UK banks are the world’s best recovery play – Jupiter

UK banks are currently the best recovery play on the global market, according to Jupiter Fund Management’s Steve Davies.

UK banks are the world's best recovery play - Jupiter
3 minutes

The post-financial crisis landscape has not been favourable to UK banks, with a litany of legal investigations, business restructurings and tightening regulations only serving to exacerbate the damage inflicted by the 2008 economic downturn.

However, with the company overhauls enacted by various big banks having been enough to reignite the interest of income investors, for Davies, manager of the Jupiter UK Growth Fund, it also warrants the attention of recovery strategies.

“Right now, UK banks present the biggest recovery opportunity on the market,” he said.

Davies cited three key drivers behind the renewed attractiveness of UK banks which he believes can carry them back into investor favour – value, underlying profits and sating the regulators.

“Valuations are still very low,” he expanded. “I am not saying that we will be going back to the ridiculously low valuations that we saw in the late 90s, but we are getting back to a long-run average of around 1.5-2x book value.

“It is a good starting point, but these businesses also need to be more profitable and the good news is that underlying profit has been improving dramatically. They are getting better margins on loans and there is a lot of self-help on the cost side. Also, the recovery of the UK economy is helping, and the amount that banks are having to set aside for bad loans has fallen dramatically.

“Until recently, shareholders have not seen profits coming back in the form of dividends, but going out in the form of fines and PPI, and also being set aside to keep the regulators happy. While there is nothing wrong with that and we want banks to safe next time a downturn occurs, we are definitely at the point where enough is enough. For example, this time last year Lloyds had around 8% set aside, and is now at 13% while thinking that 12% is enough.”

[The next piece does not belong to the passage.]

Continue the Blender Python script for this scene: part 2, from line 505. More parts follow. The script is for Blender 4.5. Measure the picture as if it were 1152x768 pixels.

Three of the UK’s ‘big four’ – Lloyds, Barclays and RBS – feature in Davies’ top 10 holdings, accounting for respective fund weightings of 7.3%, 5.7% and 4.6%, while the banking sector represents an overweight of 7.9% versus benchmark.

Davies believes that with profits going up, so will dividends, and he is confident that share prices – Lloyds in particular – are poised for an upside surprise.

“We should see more profit coming back to shareholders in the form of dividends. Lloyds started paying a dividend earlier this year and it should pick up substantially to around 6p, and the share price should eventually reach 120p. Those people that have seen the price tripling from its low point think it does not have much further to go, but this is where share prices come into their own.

“Another step for Lloyds is getting the government off the shareholder register. The government’s share is down to around 12%, and I am pretty sure that there will be a retail offer. From an administrative point of view it could be quite annoying, but might be sensible from a regulatory point of view – it is much harder for people to be overzealous on a regulatory standpoint if there are lots of taxpayers as shareholders.

“RBS has already started the process, and as excess capital builds some will come back as a dividends, but some will also be used to buy back government shares.”